As body image researchers note, this has real psychological consequences. Eating disorders, anxiety, and self-esteem issues are on the rise, especially among teenage girls. And while brands talk about “empowerment,” their visual language often tells another story — one of exclusion and pressure.

The Silent Revolution Among Consumers

Yet, not all is bleak. A quiet rebellion is underway — led not by fashion houses, but by consumers. Young women today are rejecting trends that make them uncomfortable. They are thrifting, upcycling, and prioritizing comfort over conformity.

Sustainable and ethical fashion movements are gaining ground. Independent designers are creating collections that honor authenticity and diversity. From handmade textiles to size-flexible designs, these creators are proving that inclusivity and beauty can coexist.

This shift suggests that the true power in fashion no longer rests solely with luxury brands — but with those who choose how to wear and interpret it.


Fashion’s Moral Crossroads

Every runway show is a reflection of its time. The current one reveals a world still wrestling with control — over image, identity, and the female form. In pushing boundaries, fashion risks erasing the very people it claims to represent.

The irony is striking: an industry built to celebrate beauty may be the one distorting it the most.

As Friedman noted, this season’s shows often felt like “theatrics of suffering” — garments that seemed to challenge, rather than cherish, the women inside them. The question then becomes not what fashion can do, but what it should do.

The Future: Reclaiming the Narrative

To move forward, fashion must remember its roots — as a language of expression, not oppression. Designers, editors, and consumers alike have the power to shape this narrative.

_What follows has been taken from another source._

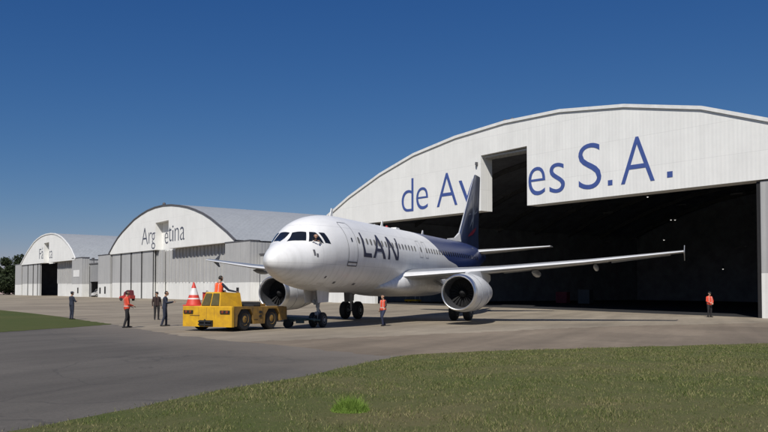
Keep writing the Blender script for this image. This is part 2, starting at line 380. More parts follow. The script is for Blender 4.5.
def tag(o, label=None, cat=None, group=None, kind=None):
    for k, q in (('label', label), ('category', cat), ('group', group), ('kind', kind)):
        if q: o[k] = q
    return o
def thing(name, label, cat, loc=(0,0,0), rz=0.0, group=None):
    o = bpy.data.objects.new(name, None); COL.objects.link(o); o.empty_display_size = .3
    o.location = loc; o.rotation_euler = (0, 0, rz); return tag(o, label, cat, group)
def copy_tree(o, parent=None):
    c = o.copy(); COL.objects.link(c); c.parent = parent
    for ch in list(o.children): copy_tree(ch, c)
    return c

# frame of the hangar row: u runs left along the fronts, v out onto the apron
FO = np.array([33.6535, -21.9539]); FU = np.array([.4976, .8674]); FN = np.array([-.8674, .4976])
PU = [-60, -8, 0, 24, 50, 90, 135, 205, 320]; PZ = [-.22, -.18, -.10, .29, .56, .63, .92, 1.31, 1.6]
def ground_z(x, y):
    dx, dy = np.asarray(x)-FO[0], np.asarray(y)-FO[1]
    u = dx*FU[0]+dy*FU[1]; v = dx*FN[0]+dy*FN[1]
    wgt = np.clip(1-np.clip(v, 0, None)/50, 0, 1)**2
    far = np.clip((400-np.abs(u-80))/200, 0, 1)*np.clip((v+400)/200, 0, 1)
    return np.interp(u, PU, PZ)*wgt*far
def uv(u, v):
    q = FO+FU*u+FN*v; return float(q[0]), float(q[1])

# ------------------------------------------------------------------ ground
def grid_sheet(name, us, vs, dz, m, label=None):
    U, V = np.meshgrid(us, vs, indexing='ij'); X = FO[0]+FU[0]*U+FN[0]*V; Y = FO[1]+FU[1]*U+FN[1]*V
    Z = ground_z(X, Y)+dz; nu, nv = U.shape
    mb = MB(); mb.v = list(zip(X.ravel().tolist(), Y.ravel().tolist(), Z.ravel().tolist()))
    for i in range(nu-1):
        for j in range(nv-1):
            a = i*nv+j; mb.f.append((a, a+nv, a+nv+1, a+1)[::-1]); mb.m.append(0)
    o = mb.build(name, m, smooth=0, fix=False)
    return tag(o, kind='structure')
far = [-3000, -1800, -1000, -600, -400, -300]
grid_sheet('ground', far+list(range(-240, 400, 8))+[420, 480, 560, 800, 1200, 2000, 3000], far+list(range(-240, 160, 5))+[180, 240, 400, 800, 1500, 3000], -.014, M['turf_left'])
grid_sheet('apron', list(range(-130, 341, 4)), [-230, -200, -170, -140, -110, -80]+list(range(-70, 91, 2)), 0, M['concrete'])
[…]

Inclusivity should not be treated as a seasonal trend but as a permanent foundation. A dress, after all, should not dictate worth. It should celebrate the person wearing it.

In a world where style has become a battleground for identity, perhaps the most radical thing fashion can do now is return to its simplest truth — to make women feel powerful, seen, and free.

Fashion is more than fabric; it’s a mirror of culture.
And right now, that mirror reflects a troubling question — one that every designer, model, and woman must answer for herself: Who is fashion really for?